Mai abbandonando, però, la volontà di finezza, grazia, equilibrio, armonia, gentilezza; di quella bontà, infine, che mi pare manifesta in ogni suo tratto.
La spontaneità più genuina la troviamo in lavori che costellano l’opera omnia. Nelle […] macchiette”, anzitutto, che sono quelle piccole figure inserite in un paesaggio, o piuttosto, nel caso suo, in un frammento appena accennato di paesaggio, fatte “…di tocco con molta franchezza”, come scriveva Francesco Maria Tassi più di due secoli fa, per Domenico Ghislandi. E nei luoghi che gli sono appartenuti: la campagna vista da adolescente, pressoché esule in Emilia; quella Venezia dove — rapito d’amore per la città — si sarebbe creato la personalità di pittore; e la Spagna, nelle parentesi annuali del suo ritiro da ospite di prestigio. Reagendo, ovunque, da individuo che ha sofferto, e tanto; che è convissuto con la morte sotterrando, ragazzo, le vittime straziate della guerra che tutto macinava intorno a lui; […]. Senza mai dipingere poi, però, le scene degli orrori vissuti, ma lasciando fiorire, anzi, tutto il suo desiderio di solarità, cercandola anche nel magico “luogo che non c’è”, l’ou-tópos, l’utopia. Semmai ingentilendo, addolcendo, insaporendo il senso del quotidiano. E quasi che da quell’agonia gli nascesse il bisogno di seminare vita, è arrivato a fare una pittura felice, a scoprire persino — come ha intuito Pietro Zampetti, scrivendone in apertura del primo catalogo generale — “…l’umanità dei monumenti, […come] un messaggio di eventi vissuti, interpretandone il sentimento del tempo”.

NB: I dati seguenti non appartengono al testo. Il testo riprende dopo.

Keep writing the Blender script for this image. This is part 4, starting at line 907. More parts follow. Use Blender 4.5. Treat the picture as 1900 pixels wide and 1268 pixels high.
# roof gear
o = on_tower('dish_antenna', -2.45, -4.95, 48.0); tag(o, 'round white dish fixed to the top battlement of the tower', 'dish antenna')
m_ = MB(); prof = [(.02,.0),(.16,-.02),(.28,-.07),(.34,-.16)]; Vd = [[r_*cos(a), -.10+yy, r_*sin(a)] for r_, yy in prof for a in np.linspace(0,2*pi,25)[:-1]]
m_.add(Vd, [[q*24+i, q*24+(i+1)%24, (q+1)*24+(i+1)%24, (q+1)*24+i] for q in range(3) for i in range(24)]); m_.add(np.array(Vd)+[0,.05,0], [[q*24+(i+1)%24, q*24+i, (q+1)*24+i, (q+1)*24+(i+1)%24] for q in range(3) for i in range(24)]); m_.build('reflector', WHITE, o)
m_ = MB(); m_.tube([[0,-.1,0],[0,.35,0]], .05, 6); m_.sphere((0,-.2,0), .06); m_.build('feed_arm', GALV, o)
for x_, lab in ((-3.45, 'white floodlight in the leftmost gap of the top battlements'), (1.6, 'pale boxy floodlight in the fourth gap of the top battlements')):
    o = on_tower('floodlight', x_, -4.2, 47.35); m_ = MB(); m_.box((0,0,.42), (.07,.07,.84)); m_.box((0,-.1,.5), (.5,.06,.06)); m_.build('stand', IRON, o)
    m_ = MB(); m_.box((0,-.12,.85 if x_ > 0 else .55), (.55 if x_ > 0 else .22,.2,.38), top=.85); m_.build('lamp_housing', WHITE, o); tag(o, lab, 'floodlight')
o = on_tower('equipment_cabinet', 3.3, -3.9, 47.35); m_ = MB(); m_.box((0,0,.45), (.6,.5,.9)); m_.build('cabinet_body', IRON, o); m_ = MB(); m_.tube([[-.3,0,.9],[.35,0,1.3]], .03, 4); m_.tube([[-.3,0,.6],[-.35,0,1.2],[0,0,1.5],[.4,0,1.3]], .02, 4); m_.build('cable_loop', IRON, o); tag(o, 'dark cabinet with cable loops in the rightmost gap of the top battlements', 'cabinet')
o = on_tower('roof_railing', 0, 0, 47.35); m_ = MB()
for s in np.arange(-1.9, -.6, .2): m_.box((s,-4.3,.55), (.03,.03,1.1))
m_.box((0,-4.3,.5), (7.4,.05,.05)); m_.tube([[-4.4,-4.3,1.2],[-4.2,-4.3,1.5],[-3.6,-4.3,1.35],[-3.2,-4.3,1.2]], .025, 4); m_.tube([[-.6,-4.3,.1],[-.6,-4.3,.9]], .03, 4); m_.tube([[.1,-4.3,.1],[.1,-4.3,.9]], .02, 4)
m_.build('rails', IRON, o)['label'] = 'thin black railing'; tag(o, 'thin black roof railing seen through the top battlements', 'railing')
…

Ma “…chi c’è dietro Gambino?”, si chiedeva ancora lo storico. “Nessuno…” concludeva. E non essendoci nessuno, di ogni sua opera è indiscutibile la originalità; in ognuna è riconoscibile la sua sigla. Solo suoi, infatti, sono la secchezza grafica, gli spessi fondali dal colore arato con spatole fatte appositamente per lui, i modi di smagrire i goticismi e gonfiare i barocchismi. Solo suo quell’autoritrarsi nei tanti volti — scarni, seri, delineati — di figure diverse: “anche se di autoritratti dichiarati non se ne conosce che uno, già pubblicato nel primo volume”, suggerisce chi gli è stato più vicino. Autoritratti di un uomo minuto, apparentemente gracile, ma fatto di pietra. Forte, determinato. E gentile insieme.
Suo è anche l’affanno di stipare del loro contenuto i dipinti, spingendo le immagini verso i bordi, e specialmente verso il bordo alto, con le merlature di un palazzo barocco, la skyline di un paesaggio, la punta del cappello dei carabinieri e l’emisfero di quello dei pretini, l’asta che fa da chiave di volta di una cupola, la cuspide di un campanile,… Un premere verso il fuori del quadro, non per mancanza di spazio pittorico ma per una metaforica, incontenibile pulsione di sfondare i limiti, di esplodere, di respirare l’aria di quell’ oltre.